Jakartakita.com – Menteri Koordinator bidang Kemaritiman dan Sumber Daya Rizal Ramli baru saja mengeluarkan pernyataan kontroversial yang menuding ada mafia di balik PLN. Tudingan tersebut didasarkan Rizal Ramli pada kenyataan ketika membeli pulsa listrik seharga Rp 100.000, masyarakat hanya mendapatkan Rp 73.000 saja. Ada selisih yang sangat jauh, yaitu sekitar Rp 27.000.
Tetapi benarkah penghitungan voucher listrik sesederhana itu?
Pejabat internal PT Perusahaan Listrik Negara (PLN) yang tidak ingin disebut namanya, memberikan penjelasan terkait hal ini. Menurutnya, mungkin yang dimaksud Rizal Ramli bukan Rp 73.000 melainkan 73 Kwh (kilo watt per hour).
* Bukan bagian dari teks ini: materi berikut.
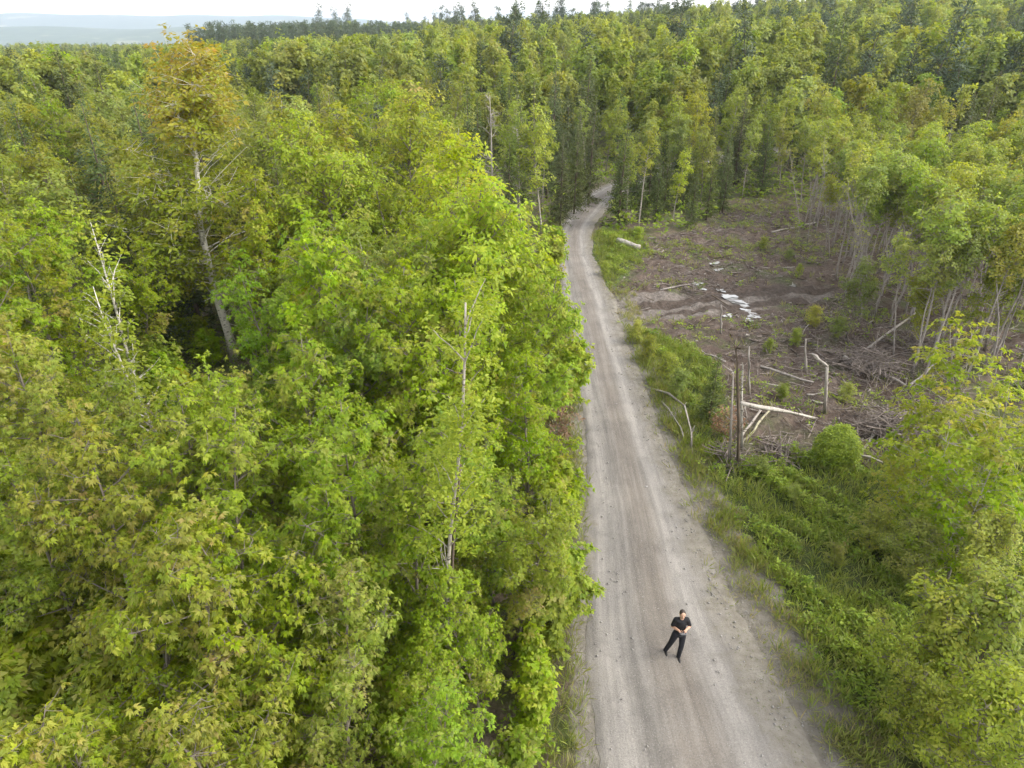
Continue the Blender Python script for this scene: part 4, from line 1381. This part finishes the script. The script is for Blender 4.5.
for i, (px, py, h) in enumerate([(186, 352, 2.0), (204, 350, 1.8), (214, 366, 1.9), (176, 336, 2.4), (196, 330, 2.2), (250, 356, 1.8)]):
    p = ground(px, py)
    plant('shrub', p[0], p[1], h, 'low leafy shrub around the foot of the orange tinted maple', 'low shrubs at the foot of the orange tinted maple', color=(1.1, 1.08, 1), v=i, rot=i * 1.7, wide=1.2, name='leafy_shrub')
p = ground(5, 676)
plant('maple', p[0], p[1], 6.4, 'green maple beside the picture edge with its foot showing among low shrubs', color=(1.02, 1.0, 1), v=1, rot=2.0)
print('FILL', counts, 'planted', len(PLANTED))

# ------------------------------------------------------------------ the far-off wood, one mass
FAR = ['far_broad', 'far_birch', 'far_spruce', 'far_pine', 'far_slim']
protos = []
for kd in FAR:
    for (H0, tm, cm) in PROTO[kd]:
        # one mesh holding trunk and crown, to be scattered
        nt_, nc_ = len(tm.vertices), len(cm.vertices)
        V = np.empty((nt_ + nc_) * 3, np.float32)
        a = np.empty(nt_ * 3, np.float32)
        tm.vertices.foreach_get('co', a)
        V[:nt_ * 3] = a
        a = np.empty(nc_ * 3, np.float32)
        cm.vertices.foreach_get('co', a)
        V[nt_ * 3:] = a
        lt = np.empty(len(tm.loops), np.int32)
        tm.loops.foreach_get('vertex_index', lt)
        lc = np.empty(len(cm.loops), np.int32)
        cm.loops.foreach_get('vertex_index', lc)
        at_ = {}
        for nm in ('tint', 'young'):
            v = np.empty(nc_, np.float32)
            cm.attributes[nm].data.foreach_get('value', v)
            at_[nm] = np.r_[np.zeros(nt_, np.float32), v]
        me = build_mesh('distant_tree', V.reshape(-1, 3), np.r_[lt, lc + nt_].reshape(-1, 3), [tm.materials[0], cm.materials[0]], at_,
                        np.r_[np.zeros(len(lt) // 3, int), np.ones(len(lc) // 3, int)])
        protos.append((kd, H0, bpy.data.objects.new('distant_tree', me)))
first_of = {kd: [i for i, p in enumerate(protos) if p[0] == kd] for kd in FAR}

pts, scl, rot, pid = [], [], [], []
for D0, D1, spc in ((95, 210, 3.7), (210, 430, 4.6), (430, 1000, 8.5)):
    xs = np.arange(-D1 * .95, D1 * .95, spc)
    ys = np.arange(D0 * .6, D1, spc)
    XX, YY = np.meshgrid(xs, ys)
    XX = XX.ravel() + rng.uniform(-.45, .45, XX.size) * spc
    YY = YY.ravel() + rng.uniform(-.45, .45, YY.size) * spc
    DD = np.hypot(XX, YY)
    ok = (DD >= D0) & (DD < D1) & (np.abs(XX) < YY * .86 + 6)
    XX, YY, DD = XX[ok], YY[ok], DD[ok]
    zz = terrain(XX, YY)
    n1 = np.sin(XX * .043 + 1) * np.sin(YY * .031 + .6) + .6 * np.sin(XX * .11 - YY * .07)
    b_ = XX / DD
    for x, y, z, D, n_, b in zip(XX, YY, zz, DD, n1, b_):
        u = rng.uniform()
        kd = 'far_broad' if u < .60 else 'far_birch' if u < .76 else 'far_slim' if u < .86 else 'far_spruce' if u < .96 else 'far_pine'
        if n_ > .55 and u < .62:
            kd = 'far_spruce'
        elif n_ < -.5 and u < .7:
            kd = 'far_slim' if u < .45 else 'far_birch'
        if -.385 < b < -.12 and 285 < D < 400 and u < .8 and math.sin(x * .05) + math.sin(x * .021 + 2) > -.6:
            kd = 'far_pine'
        h = {'far_broad': 10.5, 'far_birch': 10.5, 'far_slim': 11, 'far_spruce': 12, 'far_pine': 14}[kd] * rng.uniform(.6, 1.28) * (1.0 + .25 * float(sstep(200, 400, D)) * (kd == 'far_pine'))
        i = first_of[kd][int(rng.integers(len(first_of[kd])))]
        # the valley side: the canopy stays low enough to see the ridges over it
        ang_ = (CAMH - z - h) / y
        cap_ = float(np.interp(b, [-.50, -.40, -.34, -.12, -.05], [.034, .033, .022, .016, -.1]))
        if kd == 'far_pine' and -.385 < b < -.12 and 285 < D < 400:
            cap_ = .004
        if ang_ < cap_ and (D < 430 or b < -.34):
            h = max(3.5, CAMH - z - cap_ * y) * rng.uniform(.82, 1.0)
        pts.append((x, y, z))
        scl.append(h / protos[i][1] * (1.0 if D < 430 else 1.15))
        rot.append(rng.uniform(0, 6.28))
        pid.append(i)
me = bpy.data.meshes.new('distant_wood')
me.from_pydata(pts, [], [])
a = me.attributes.new('scl', 'FLOAT', 'POINT')
a.data.foreach_set('value', np.array(scl, np.float32))
a = me.attributes.new('rot', 'FLOAT', 'POINT')
a.data.foreach_set('value', np.array(rot, np.float32))
a = me.attributes.new('pid', 'INT', 'POINT')
a.data.foreach_set('value', np.array(pid, np.int32))
wood = link('distant_wood', me, kind='stuff')
ng = bpy.data.node_groups.new('scatter_trees', 'GeometryNodeTree')
ng.interface.new_socket('Geometry', in_out='INPUT', socket_type='NodeSocketGeometry')
ng.interface.new_socket('Geometry', in_out='OUTPUT', socket_type='NodeSocketGeometry')
N, Lk = ng.nodes, ng.links
gi, go, jn = N.new('NodeGroupInput'), N.new('NodeGroupOutput'), N.new('GeometryNodeJoinGeometry')


def named(nm, ty):
    x = N.new('GeometryNodeInputNamedAttribute')
    x.data_type = ty
    x.inputs['Name'].default_value = nm
    return x.outputs['Attribute']


asc, aro, api = named('scl', 'FLOAT'), named('rot', 'FLOAT'), named('pid', 'INT')
cx = N.new('ShaderNodeCombineXYZ')
Lk.new(aro, cx.inputs['Z'])
for i, (kd, H0, ob) in enumerate(protos):
    cmp_ = N.new('FunctionNodeCompare')
    cmp_.data_type, cmp_.operation = 'INT', 'EQUAL'
    ins = [s_ for s_ in cmp_.inputs if s_.enabled]
    Lk.new(api, ins[0])
    ins[1].default_value = i
    oi = N.new('GeometryNodeObjectInfo')
    oi.inputs['Object'].default_value = ob
    oi.inputs['As Instance'].default_value = True
    iop = N.new('GeometryNodeInstanceOnPoints')
    Lk.new(gi.outputs[0], iop.inputs['Points'])
    Lk.new(cmp_.outputs[0], iop.inputs['Selection'])
    Lk.new(oi.outputs['Geometry'], iop.inputs['Instance'])
    Lk.new(cx.outputs[0], iop.inputs['Rotation'])
    Lk.new(asc, iop.inputs['Scale'])
    Lk.new(iop.outputs[0], jn.inputs[0])
Lk.new(jn.outputs[0], go.inputs[0])
wood.modifiers.new('scatter', 'NODES').node_group = ng
print('WOOD', len(pts))

# ------------------------------------------------------------------ far blue ridges
hx, hy = np.linspace(-5600, 2600, 150), np.linspace(2300, 6400, 60)
HX, HY = np.meshgrid(hx, hy)
near_r = 62 * np.exp(-((HY - 3300 - .12 * HX) / 420) ** 2) * (0.85 + .10 * np.sin(HX / 520 + 1) + .06 * np.sin(HX / 210)) * sstep(-200, -1100, HX)
far_r = 118 * np.exp(-((HY - 5200) / 600) ** 2) * (0.72 + .20 * np.exp(-((HX + 3300) / 700) ** 2) + .05 * np.sin(HX / 400)) * sstep(300, -1500, HX)
HZ = -72 + near_r + far_r + 5 * np.sin(HX / 90) * np.sin(HY / 130)
nx2 = len(hx)
q = (np.arange(len(hy) - 1)[:, None] * nx2 + np.arange(nx2 - 1)[None]).ravel()
link('hills', build_mesh('hills', np.stack([HX, HY, HZ], -1).reshape(-1, 3), np.r_[np.stack([q, q + 1, q + nx2 + 1], 1), np.stack([q, q + nx2 + 1, q + nx2], 1)], M['hill'], smooth=True), kind='structure')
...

Jika dikonversi ke rupiah sekitar Rp 94.000 dengan hitungan beban listrik rumah tangga 1.300 watt. Dia menjelaskan hitungannya.
Jika masyarakat membeli pulsa listrik Rp 100.000, akan dipotong sekitar 3-10 persen untuk pajak penerangan jalan (PPJ). “Besaran pajak itu yang menentukan pemda, PLN hanya diberi tugas memungut saja. Misalnya kena pajak 3 persen (Rp 3.000), maka sudah tinggal Rp 97.000. Belum dihitung biaya administrasi bank sekitar Rp 3.000.
Dari situ dia menjelaskan, Rp 94.000 dibagi dengan biaya listrik per kwh. Untuk pelanggan 1.300 watt, tarif per kwh sebesar Rp 1.352. Maka Rp 94.000 dibagi Rp 1.352 menjadi sekitar 70 kwh. Jadi sebenarnya ini yang diperoleh masyarakat. Bukan pulsa Rp 100.000 dapat Rp 73.000 tetapi 73.000 atau 73 kwh.